Fargo leaders are also still in the early stages of shoring up citywide flood protection to 42.5 feet, an effort that could cost $200 million if completed in full.

That expense is separate from the Red River diversion, which could cost the city at least another $200 million for its share, based on the current project.

“There’s a lot more that needs to be done,” Walaker said. “Delaying this is not the solution.”

Commissioners Tim Mahoney and Brad Wimmer are also now on board with moving forward on the tax extension this summer, marking a shift in their positions from last month when they agreed with Piepkorn and Williams that June would be too soon for a public vote.

“I’d hate to put a gap in there,” Wimmer said Monday. “Continue the stream rather than stop it.”

Piepkorn and Williams adamantly urged the board to spend more time to consider the need and purpose for the tax extension.

At two points during the meeting, Piepkorn aimed to reiterate his dissent in the discussion, only to be interrupted by Walaker who pressed for the urgency in extending the tax.

The exchanges highlighted the lingering frustration and tension behind the city leaders’ passionate disagreement.

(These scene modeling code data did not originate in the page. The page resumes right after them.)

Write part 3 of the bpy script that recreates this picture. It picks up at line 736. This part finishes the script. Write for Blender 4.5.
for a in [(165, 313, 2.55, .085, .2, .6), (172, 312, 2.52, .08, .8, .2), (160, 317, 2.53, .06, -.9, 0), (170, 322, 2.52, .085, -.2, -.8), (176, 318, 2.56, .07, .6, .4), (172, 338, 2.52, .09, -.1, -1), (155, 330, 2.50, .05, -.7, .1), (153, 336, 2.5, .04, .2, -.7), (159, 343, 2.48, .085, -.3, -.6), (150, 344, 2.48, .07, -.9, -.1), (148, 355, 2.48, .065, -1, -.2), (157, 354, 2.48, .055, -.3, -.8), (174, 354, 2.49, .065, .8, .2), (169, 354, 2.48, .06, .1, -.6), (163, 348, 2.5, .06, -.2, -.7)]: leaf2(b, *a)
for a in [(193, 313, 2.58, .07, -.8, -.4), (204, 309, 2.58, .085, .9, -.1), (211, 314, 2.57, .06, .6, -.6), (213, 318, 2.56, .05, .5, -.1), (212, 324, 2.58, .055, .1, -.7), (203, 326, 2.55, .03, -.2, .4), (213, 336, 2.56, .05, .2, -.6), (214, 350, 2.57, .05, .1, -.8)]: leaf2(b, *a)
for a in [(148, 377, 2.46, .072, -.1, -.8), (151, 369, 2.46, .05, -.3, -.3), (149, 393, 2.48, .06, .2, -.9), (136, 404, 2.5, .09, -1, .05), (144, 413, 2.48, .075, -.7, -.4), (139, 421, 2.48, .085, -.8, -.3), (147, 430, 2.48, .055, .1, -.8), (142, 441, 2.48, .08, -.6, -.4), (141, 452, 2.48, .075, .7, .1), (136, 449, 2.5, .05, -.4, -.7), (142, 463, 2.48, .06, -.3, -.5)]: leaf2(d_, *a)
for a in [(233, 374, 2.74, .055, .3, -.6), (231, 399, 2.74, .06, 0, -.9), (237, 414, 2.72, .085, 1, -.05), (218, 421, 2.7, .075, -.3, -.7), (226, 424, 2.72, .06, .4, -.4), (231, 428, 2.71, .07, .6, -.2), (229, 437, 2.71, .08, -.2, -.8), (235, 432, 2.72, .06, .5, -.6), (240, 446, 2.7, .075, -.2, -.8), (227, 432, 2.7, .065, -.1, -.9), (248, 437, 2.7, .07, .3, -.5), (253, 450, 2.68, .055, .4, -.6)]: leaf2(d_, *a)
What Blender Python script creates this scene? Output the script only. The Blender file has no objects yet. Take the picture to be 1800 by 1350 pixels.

“It seems like we’re rushing it, and I have a problem with that,” Piepkorn said. “It’s a very serious amount of money. What exactly are we going to pay for?”

City commissioners plan to meet again in two weeks to discuss the draft referendum and hear reports from city engineers on how the sales tax dollars have been used so far and what they’re needed to fund in the future.

In order to put the measure on the June ballot, city commissioners would have to approve their referendum and have it published no later than April 12.